WORK TO DO - Below is a listing; restate from it, character for character, the lines beginning at the line holding "p.build('underside', M['tin_under'], t, w=True)" and ending at the line holding "right', 3.0, 9.6)", both included.

SUPPLIED INFORMATION -
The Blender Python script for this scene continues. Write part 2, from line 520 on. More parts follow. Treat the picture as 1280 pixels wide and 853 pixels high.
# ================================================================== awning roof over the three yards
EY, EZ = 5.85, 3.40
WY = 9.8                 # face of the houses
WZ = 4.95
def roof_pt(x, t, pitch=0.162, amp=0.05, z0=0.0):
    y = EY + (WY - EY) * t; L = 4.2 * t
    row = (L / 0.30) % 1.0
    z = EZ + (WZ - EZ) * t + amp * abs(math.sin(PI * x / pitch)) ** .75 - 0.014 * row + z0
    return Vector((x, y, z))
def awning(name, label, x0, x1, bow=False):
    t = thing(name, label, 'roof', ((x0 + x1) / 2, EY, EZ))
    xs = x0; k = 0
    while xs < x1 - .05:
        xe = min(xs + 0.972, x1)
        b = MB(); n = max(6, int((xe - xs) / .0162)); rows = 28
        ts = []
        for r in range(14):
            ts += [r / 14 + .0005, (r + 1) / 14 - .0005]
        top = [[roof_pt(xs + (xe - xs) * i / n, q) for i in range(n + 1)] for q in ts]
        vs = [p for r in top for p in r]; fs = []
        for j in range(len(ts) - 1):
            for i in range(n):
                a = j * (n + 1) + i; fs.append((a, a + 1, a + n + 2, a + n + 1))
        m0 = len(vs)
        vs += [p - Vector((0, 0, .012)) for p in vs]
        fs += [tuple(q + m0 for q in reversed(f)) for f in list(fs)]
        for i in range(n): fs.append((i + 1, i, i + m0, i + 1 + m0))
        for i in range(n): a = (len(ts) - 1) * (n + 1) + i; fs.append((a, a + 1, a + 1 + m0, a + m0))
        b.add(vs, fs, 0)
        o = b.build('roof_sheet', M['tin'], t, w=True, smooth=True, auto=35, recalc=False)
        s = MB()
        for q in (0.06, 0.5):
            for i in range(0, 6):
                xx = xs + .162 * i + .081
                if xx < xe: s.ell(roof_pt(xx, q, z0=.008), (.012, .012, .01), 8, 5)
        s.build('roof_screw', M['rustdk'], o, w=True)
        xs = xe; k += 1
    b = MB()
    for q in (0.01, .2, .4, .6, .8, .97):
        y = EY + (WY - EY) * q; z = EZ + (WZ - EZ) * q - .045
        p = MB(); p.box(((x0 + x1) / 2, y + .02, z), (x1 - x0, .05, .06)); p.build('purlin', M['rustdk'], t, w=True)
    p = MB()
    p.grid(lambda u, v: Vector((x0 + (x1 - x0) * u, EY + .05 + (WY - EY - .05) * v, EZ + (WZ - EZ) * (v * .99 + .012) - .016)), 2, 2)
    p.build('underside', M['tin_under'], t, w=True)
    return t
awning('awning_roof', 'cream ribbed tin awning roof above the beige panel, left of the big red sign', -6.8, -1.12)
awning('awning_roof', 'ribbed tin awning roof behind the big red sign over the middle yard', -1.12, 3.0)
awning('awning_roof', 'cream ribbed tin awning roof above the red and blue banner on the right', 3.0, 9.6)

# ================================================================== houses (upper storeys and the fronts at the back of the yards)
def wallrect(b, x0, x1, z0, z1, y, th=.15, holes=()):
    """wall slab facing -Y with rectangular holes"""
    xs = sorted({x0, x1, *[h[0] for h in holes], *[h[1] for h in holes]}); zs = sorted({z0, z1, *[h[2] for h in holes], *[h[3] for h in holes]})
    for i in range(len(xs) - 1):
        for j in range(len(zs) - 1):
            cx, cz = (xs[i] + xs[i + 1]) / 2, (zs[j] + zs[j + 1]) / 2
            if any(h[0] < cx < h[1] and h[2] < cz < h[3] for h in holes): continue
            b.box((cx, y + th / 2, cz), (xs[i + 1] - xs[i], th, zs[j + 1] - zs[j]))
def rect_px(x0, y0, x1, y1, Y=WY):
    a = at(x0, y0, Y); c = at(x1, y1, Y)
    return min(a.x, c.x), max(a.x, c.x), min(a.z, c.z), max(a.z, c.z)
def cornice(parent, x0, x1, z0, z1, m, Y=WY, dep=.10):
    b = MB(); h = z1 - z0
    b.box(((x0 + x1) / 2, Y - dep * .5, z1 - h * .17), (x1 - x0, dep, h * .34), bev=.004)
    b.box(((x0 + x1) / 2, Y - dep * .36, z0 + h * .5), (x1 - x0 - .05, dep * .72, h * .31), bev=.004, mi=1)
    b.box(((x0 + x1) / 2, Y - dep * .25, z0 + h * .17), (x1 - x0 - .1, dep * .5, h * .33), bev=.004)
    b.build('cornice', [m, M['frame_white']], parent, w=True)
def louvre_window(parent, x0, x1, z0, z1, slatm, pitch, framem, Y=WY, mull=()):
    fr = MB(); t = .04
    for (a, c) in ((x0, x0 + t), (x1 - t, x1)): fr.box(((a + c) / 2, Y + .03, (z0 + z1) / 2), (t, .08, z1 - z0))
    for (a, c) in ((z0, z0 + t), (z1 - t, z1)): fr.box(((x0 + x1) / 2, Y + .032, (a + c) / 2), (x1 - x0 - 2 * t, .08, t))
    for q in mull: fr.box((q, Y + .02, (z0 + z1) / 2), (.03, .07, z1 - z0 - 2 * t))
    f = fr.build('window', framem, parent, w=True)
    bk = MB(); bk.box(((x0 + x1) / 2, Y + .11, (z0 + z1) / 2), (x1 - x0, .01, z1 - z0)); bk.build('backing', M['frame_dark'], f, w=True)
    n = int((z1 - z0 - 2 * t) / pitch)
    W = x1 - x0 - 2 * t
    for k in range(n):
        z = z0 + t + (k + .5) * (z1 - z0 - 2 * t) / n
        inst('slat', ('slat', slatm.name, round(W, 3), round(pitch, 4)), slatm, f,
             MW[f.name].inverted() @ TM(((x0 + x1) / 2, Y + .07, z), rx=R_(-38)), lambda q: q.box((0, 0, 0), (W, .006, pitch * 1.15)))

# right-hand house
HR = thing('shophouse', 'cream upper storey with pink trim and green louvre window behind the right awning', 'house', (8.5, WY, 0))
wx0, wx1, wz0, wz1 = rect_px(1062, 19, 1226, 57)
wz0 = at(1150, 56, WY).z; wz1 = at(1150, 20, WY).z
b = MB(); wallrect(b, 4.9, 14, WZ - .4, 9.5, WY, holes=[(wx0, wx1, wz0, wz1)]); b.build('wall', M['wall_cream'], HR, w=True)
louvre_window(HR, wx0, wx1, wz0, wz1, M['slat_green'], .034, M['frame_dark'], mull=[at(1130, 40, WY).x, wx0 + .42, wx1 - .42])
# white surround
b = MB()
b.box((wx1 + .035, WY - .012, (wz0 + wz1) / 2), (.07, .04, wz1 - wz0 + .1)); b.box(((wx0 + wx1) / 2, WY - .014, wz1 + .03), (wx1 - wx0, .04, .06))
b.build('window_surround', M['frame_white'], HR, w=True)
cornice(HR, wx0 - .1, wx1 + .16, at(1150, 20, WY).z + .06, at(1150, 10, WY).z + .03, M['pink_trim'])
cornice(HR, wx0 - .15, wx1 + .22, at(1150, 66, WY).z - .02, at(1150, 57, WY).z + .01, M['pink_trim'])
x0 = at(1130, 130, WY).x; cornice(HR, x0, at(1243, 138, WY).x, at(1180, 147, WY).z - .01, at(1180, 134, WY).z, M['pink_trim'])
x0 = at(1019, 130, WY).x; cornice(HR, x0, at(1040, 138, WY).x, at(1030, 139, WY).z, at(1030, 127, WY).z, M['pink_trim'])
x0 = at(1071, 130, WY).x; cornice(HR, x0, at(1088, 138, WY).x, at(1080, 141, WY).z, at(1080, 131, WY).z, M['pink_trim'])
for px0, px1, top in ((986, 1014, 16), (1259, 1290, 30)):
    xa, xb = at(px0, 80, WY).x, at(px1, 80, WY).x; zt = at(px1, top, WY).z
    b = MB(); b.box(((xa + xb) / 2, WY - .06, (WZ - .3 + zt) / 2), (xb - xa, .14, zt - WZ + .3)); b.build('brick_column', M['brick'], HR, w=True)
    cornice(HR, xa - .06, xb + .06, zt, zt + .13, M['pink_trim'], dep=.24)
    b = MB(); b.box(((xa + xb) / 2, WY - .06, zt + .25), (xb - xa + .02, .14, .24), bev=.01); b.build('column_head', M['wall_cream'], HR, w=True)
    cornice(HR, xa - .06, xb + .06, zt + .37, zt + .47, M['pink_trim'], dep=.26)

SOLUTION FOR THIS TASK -
    p.build('underside', M['tin_under'], t, w=True)
    return t
awning('awning_roof', 'cream ribbed tin awning roof above the beige panel, left of the big red sign', -6.8, -1.12)
awning('awning_roof', 'ribbed tin awning roof behind the big red sign over the middle yard', -1.12, 3.0)
awning('awning_roof', 'cream ribbed tin awning roof above the red and blue banner on the right', 3.0, 9.6)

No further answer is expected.